=== TASK TO CARRY OUT ===
All lines from the beginning of the listing through the line with "SC.camera = cam" are to be copied word for word; the pictures are not.

** start of SOURCE MATERIAL **

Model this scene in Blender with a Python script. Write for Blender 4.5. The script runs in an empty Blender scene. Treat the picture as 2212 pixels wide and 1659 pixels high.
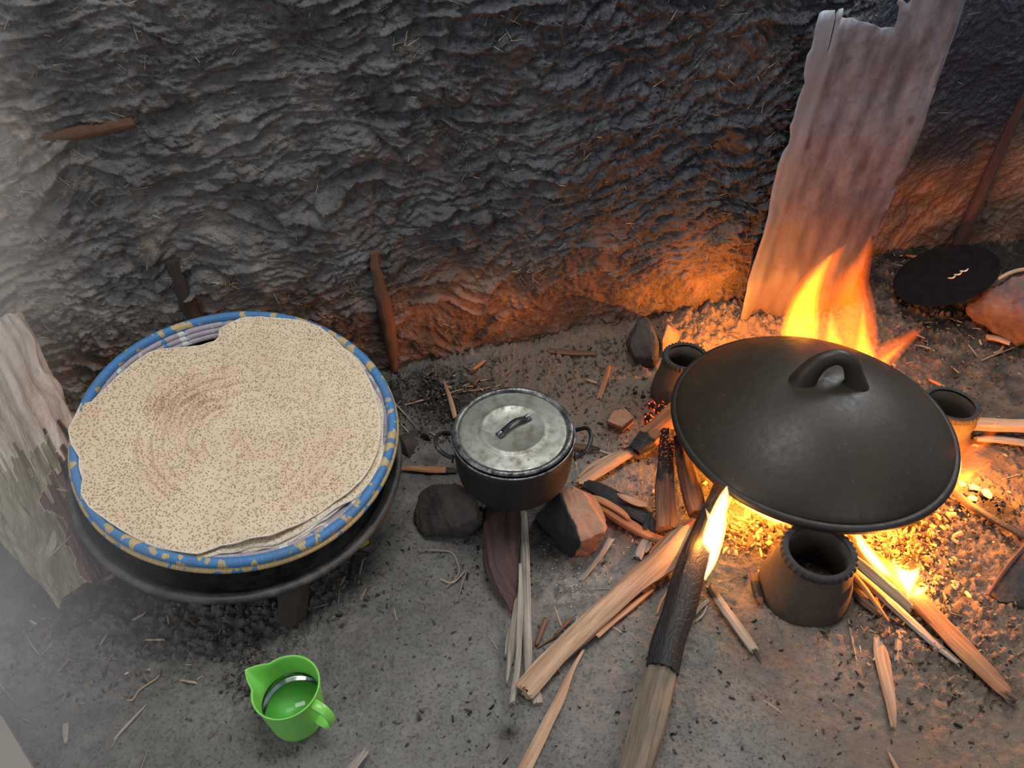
import bpy, bmesh, math, random
import numpy as np
from mathutils import Vector, Matrix, Quaternion

SC = bpy.context.scene
COL = SC.collection
IW, IH, FPX = 2212, 1659, 1600.0
CAMZ, PITCH, ROLL = 1.25, math.radians(41.25), math.radians(-1.0)

# ------------------------------------------------------------------ camera
cam_data = bpy.data.cameras.new('camera'); cam_data.sensor_width = 36; cam_data.lens = 36 * FPX / IW
cam_data.clip_start = 0.01
cam = bpy.data.objects.new('camera', cam_data); COL.objects.link(cam)
Rc = Matrix.Rotation(math.pi / 2 - PITCH, 3, 'X') @ Matrix.Rotation(ROLL, 3, 'Z')
cam.matrix_world = Matrix.Translation((0, 0, CAMZ)) @ Rc.to_4x4()
SC.camera = cam

# ------------------------------------------------------------------ world, lamps, exposure
SC.view_settings.view_transform = 'Standard'; SC.view_settings.look = 'None'
SC.view_settings.exposure = 0.0; SC.view_settings.gamma = 1.0
SC.view_settings.use_curve_mapping = False
SC.cycles.use_denoising = True
SC.cycles.sample_clamp_indirect = 4.0
SC.cycles.max_bounces = 8; SC.cycles.diffuse_bounces = 3; SC.cycles.volume_bounces = 1
SC.cycles.transparent_max_bounces = 16
w = bpy.data.worlds.new('world'); SC.world = w; w.use_nodes = True
w.node_tree.nodes['Background'].inputs[0].default_value = (0.68, 0.80, 1.0, 1)
w.node_tree.nodes['Background'].inputs[1].default_value = 0.22

def area(name, loc, target, sx, sy, power, color):
    l = bpy.data.lights.new(name, 'AREA'); l.shape = 'RECTANGLE'; l.size = sx; l.size_y = sy
    l.energy = power; l.color = color
    o = bpy.data.objects.new(name, l); COL.objects.link(o); o.location = loc
    o.rotation_euler = (Vector(target) - Vector(loc)).to_track_quat('-Z', 'Y').to_euler(); return o
def point(name, loc, power, color, r=0.03):
    l = bpy.data.lights.new(name, 'POINT'); l.energy = power; l.color = color; l.shadow_soft_size = r
    o = bpy.data.objects.new(name, l); COL.objects.link(o); o.location = loc; return o
area('roof_opening', (0.15, 1.05, 2.45), (0.1, 1.2, 0.0), 1.2, 0.6, 28, (1.0, 0.98, 0.95))
area('doorway_daylight', (-2.3, -0.7, 1.5), (-0.5, 1.0, 0.4), 0.9, 1.7, 24, (0.96, 0.98, 1.0))
area('eaves_gap', (1.70, 2.25, 1.85), (0.65, 1.1, 0.2), 1.0, 0.7, 32, (0.95, 0.97, 1.0))
area('far_opening', (1.5, -1.1, 1.9), (-0.2, 0.8, 0.0), 0.7, 0.9, 9, (1.0, 0.97, 0.92))
FIRE = (1.0, 0.32, 0.040)
point('fire_under_plate', (0.66, 1.12, 0.07), 12.0, FIRE, 0.04)
point('fire_under_plate_front', (0.72, 0.95, 0.06), 6.0, FIRE, 0.03)
point('fire_behind_plate', (0.82, 1.50, 0.07), 1.7, FIRE, 0.0)
point('fire_back_left', (0.56, 1.44, 0.085), 4.0, FIRE, 0.0)
point('fire_log_front', (0.352, 0.86, 0.10), 0.8, FIRE, 0.0)
point('fire_under_plate_side', (0.47, 0.98, 0.05), 2.2, FIRE, 0.02)
point('fire_right', (1.0, 1.03, 0.08), 4.5, FIRE, 0.0)
point('fire_front_right', (0.735, 0.80, 0.07), 3.0, FIRE, 0.0)

# ------------------------------------------------------------------ geometry of the view, used as a ruler
_R = np.array(Rc)
def ray(px, py): return _R @ np.array([(px - IW / 2) / FPX, -(py - IH / 2) / FPX, -1.0])
def G(px, py, z=0.0):
    d = ray(px, py); t = (z - CAMZ) / d[2]; p = d * t; return Vector((p[0], p[1], z))
WN, WD = np.array([-0.2305, 1.0, 0.0]), 1.537          # main wall: y - .2305 x = 1.537
def onplane(px, py, n, d, c=(0, 0, CAMZ)):
    r = ray(px, py); c = np.array(c); n = np.array(n); t = (d - n @ c) / (n @ r); return Vector(c + r * t)
def depth(p): return -(np.linalg.inv(_R) @ (np.array(p) - np.array([0, 0, CAMZ])))[2]
def pxm(p): return depth(p) / FPX                       # metres per pixel at a point

# ------------------------------------------------------------------ vectorised noise
def _h(ix, iy, s):
    n = (ix.astype(np.int64) * 374761393 + iy.astype(np.int64) * 668265263 + s * 974634777) & 0xffffffff
    n = ((n ^ (n >> 13)) * 1274126177) & 0xffffffff
    return ((n ^ (n >> 16)) & 0xffffffff) / 4294967295.0
def pn(x, y, s=0):
    ix, iy = np.floor(x), np.floor(y); fx, fy = x - ix, y - iy
    u, v = fx * fx * fx * (fx * (fx * 6 - 15) + 10), fy * fy * fy * (fy * (fy * 6 - 15) + 10)
    def g(a, b):
        t = _h(ix + a, iy + b, s) * 2 * np.pi
        return np.cos(t) * (fx - a) + np.sin(t) * (fy - b)
    return ((g(0, 0) * (1 - u) + g(1, 0) * u) * (1 - v) + (g(0, 1) * (1 - u) + g(1, 1) * u) * v) * 1.5
def fbm(x, y, o=4, s=0):
    a, t, f = 1.0, 0, 1.0
    for k in range(o): t = t + a * pn(x * f, y * f, s + k * 17); a *= .5; f *= 2.03
    return t
def vor(x, y, s=0):
    ix, iy = np.floor(x), np.floor(y); f1 = np.full(x.shape, 9.0); f2 = f1.copy(); cid = np.zeros(x.shape)
    for a in (-1, 0, 1):
        for b in (-1, 0, 1):
            cx, cy = ix + a + _h(ix + a, iy + b, s), iy + b + _h(ix + a, iy + b, s + 5)
            d = np.hypot(x - cx, y - cy); i = _h(ix + a, iy + b, s + 9)
            new = d < f1; f2 = np.where(new, f1, np.minimum(f2, d)); cid = np.where(new, i, cid); f1 = np.where(new, d, f1)
    return f1, f2, cid
def sm(a, b, x): t = np.clip((x - a) / (b - a), 0, 1); return t * t * (3 - 2 * t)
def n1(x, s=0): return float(pn(np.array([float(x)]), np.array([s * 3.17 + .5]), s)[0])

# ------------------------------------------------------------------ mesh helpers
def link(name, me, mat=None, parent=None):
    o = bpy.data.objects.new(name, me); COL.objects.link(o)
    if mat: me.materials.append(mat)
    if parent: o.parent = parent
    return o
def mesh(name, V, F, mat=None, parent=None, smooth=True, uv=None, attrs=None, sharp=None, fix=False):
    if fix:                                             # faces outward
        Va = np.array([tuple(v) for v in V]); vol = 0.0; c0_ = Va.mean(0)
        for f in F:
            a = Va[f[0]] - c0_
            for i in range(1, len(f) - 1): vol += a @ np.cross(Va[f[i]] - c0_, Va[f[i + 1]] - c0_)
        if vol < 0: F = [tuple(reversed(f)) for f in F]
    me = bpy.data.meshes.new(name); me.from_pydata([tuple(v) for v in V], [], F); me.update()
    if smooth: me.polygons.foreach_set('use_smooth', [True] * len(me.polygons))
    if sharp: me.set_sharp_from_angle(angle=math.radians(sharp))
    vi = np.zeros(len(me.loops), dtype=np.int32); me.loops.foreach_get('vertex_index', vi)
    if uv is not None:
        l = me.uv_layers.new(name='UVMap'); l.data.foreach_set('uv', np.array(uv, dtype=np.float32)[vi].ravel())
    for k, a in (attrs or {}).items():
        at = me.attributes.new(k, 'FLOAT', 'POINT'); at.data.foreach_set('value', np.array(a, dtype=np.float32))
    return link(name, me, mat, parent)
def grid(name, X, Y, Z, mat, parent=None, uv=None, attrs=None):
    n, m = X.shape; V = np.stack([X, Y, Z], -1).reshape(-1, 3).astype(np.float32)
    i = np.arange(n * m).reshape(n, m); q = np.stack([i[:-1, :-1], i[:-1, 1:], i[1:, 1:], i[1:, :-1]], -1).reshape(-1, 4)
    me = bpy.data.meshes.new(name); me.vertices.add(len(V)); me.vertices.foreach_set('co', V.ravel())
    me.loops.add(q.size); me.loops.foreach_set('vertex_index', q.ravel().astype(np.int32))
    me.polygons.add(len(q)); me.polygons.foreach_set('loop_start', np.arange(0, q.size, 4, dtype=np.int32))
    me.polygons.foreach_set('loop_total', np.full(len(q), 4, dtype=np.int32)); me.update(calc_edges=True)
    me.polygons.foreach_set('use_smooth', np.ones(len(q), dtype=bool))
    if uv is not None:
        l = me.uv_layers.new(name='UVMap'); l.data.foreach_set('uv', np.stack(uv, -1).reshape(-1, 2)[q.ravel()].astype(np.float32).ravel())
    for k, a in (attrs or {}).items():
        at = me.attributes.new(k, 'FLOAT', 'POINT'); at.data.foreach_set('value', a.ravel().astype(np.float32))
    return link(name, me, mat, parent)
def tag(o, label, cat, group=None, kind=None):
    o['label'] = label; o['category'] = cat
    if group: o['group'] = group
    if kind: o['kind'] = kind
    return o
def empty(name, loc, label, cat, group=None, rot=None):
    o = bpy.data.objects.new(name, None); COL.objects.link(o); o.location = loc; o.empty_display_size = .05
    if rot is not None: o.rotation_mode = 'QUATERNION'; o.rotation_quaternion = rot
    return tag(o, label, cat, group)
def lathe(name, prof, mat, parent=None, n=96, cap=True, wob=None, attrs=None, sharp=None, loc=(0, 0, 0)):
    """prof: (r, z) pairs, turned round Z; wob(theta, i) scales the radius"""
    V, F, UV = [], [], []; L = 0; last = None
    for i, (r, z) in enumerate(prof):
        if last: L += math.hypot(r - last[0], z - last[1])
        last = (r, z)
        for k in range(n):
            t = 2 * math.pi * k / n; rr, dz = r, 0
            if wob: rr, dz = wob(t, i, r)
            V.append((loc[0] + rr * math.cos(t), loc[1] + rr * math.sin(t), loc[2] + z + dz)); UV.append((k / n, L))
    m = len(prof)
    for i in range(m - 1):
        for k in range(n):
            F.append((i * n + k, i * n + (k + 1) % n, (i + 1) * n + (k + 1) % n, (i + 1) * n + k))
    if cap:
        for i, rev in ((0, True), (m - 1, False)):
            if prof[i][0] > 1e-4:
                f = [i * n + k for k in range(n)]; F.append(tuple(reversed(f)) if rev else tuple(f))
    return mesh(name, V, F, mat, parent, uv=UV, sharp=sharp, fix=True)
def catmull(P, k):
    P = [np.array(p, float) for p in P]; P = [2 * P[0] - P[1]] + P + [2 * P[-1] - P[-2]]; out = []
    for i in range(1, len(P) - 2):
        for j in range(k):
            t = j / k; a, b, c, d = P[i - 1:i + 3]
            out.append(.5 * ((2 * b) + (c - a) * t + (2 * a - 5 * b + 4 * c - d) * t * t + (3 * b - a - 3 * c + d) * t ** 3))
    out.append(P[-2]); return out
def tube(name, pts, rad, mat, parent=None, n=12, flat=1.0, k=8, up=(0, 0, 1), attrs=None):
    """swept tube; rad number or list per point; flat = height / width of the section"""
    if not isinstance(rad, (list, tuple)): rad = [rad] * len(pts)
    S = catmull([list(p) + [r] for p, r in zip(pts, rad)], k)
    V, F, UV = [], [], []; L = 0
    for i, s in enumerate(S):
        p = Vector(s[:3]); a = Vector(S[max(i - 1, 0)][:3]); b = Vector(S[min(i + 1, len(S) - 1)][:3])
        T = (b - a).normalized(); A = T.cross(Vector(up))
        A = A.normalized() if A.length > 1e-3 else Vector((1, 0, 0)); B = A.cross(T).normalized()
        L += (p - a).length if i else 0
        for j in range(n):
            t = 2 * math.pi * j / n; r = max(s[3], 1e-5)
            V.append(p + A * math.cos(t) * r + B * math.sin(t) * r * flat); UV.append((j / n, L))
    m = len(S)
    for i in range(m - 1):
        for j in range(n): F.append((i * n + j, i * n + (j + 1) % n, (i + 1) * n + (j + 1) % n, (i + 1) * n + j))
    F.append(tuple(reversed(range(n)))); F.append(tuple(range((m - 1) * n, m * n)))
    return mesh(name, V, F, mat, parent, uv=UV, sharp=50, fix=True)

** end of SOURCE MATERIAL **

=== RESULT OF THE EXERCISE ===
Model this scene in Blender with a Python script. Write for Blender 4.5. The script runs in an empty Blender scene. Treat the picture as 2212 pixels wide and 1659 pixels high.
import bpy, bmesh, math, random
import numpy as np
from mathutils import Vector, Matrix, Quaternion

SC = bpy.context.scene
COL = SC.collection
IW, IH, FPX = 2212, 1659, 1600.0
CAMZ, PITCH, ROLL = 1.25, math.radians(41.25), math.radians(-1.0)

# ------------------------------------------------------------------ camera
cam_data = bpy.data.cameras.new('camera'); cam_data.sensor_width = 36; cam_data.lens = 36 * FPX / IW
cam_data.clip_start = 0.01
cam = bpy.data.objects.new('camera', cam_data); COL.objects.link(cam)
Rc = Matrix.Rotation(math.pi / 2 - PITCH, 3, 'X') @ Matrix.Rotation(ROLL, 3, 'Z')
cam.matrix_world = Matrix.Translation((0, 0, CAMZ)) @ Rc.to_4x4()
SC.camera = cam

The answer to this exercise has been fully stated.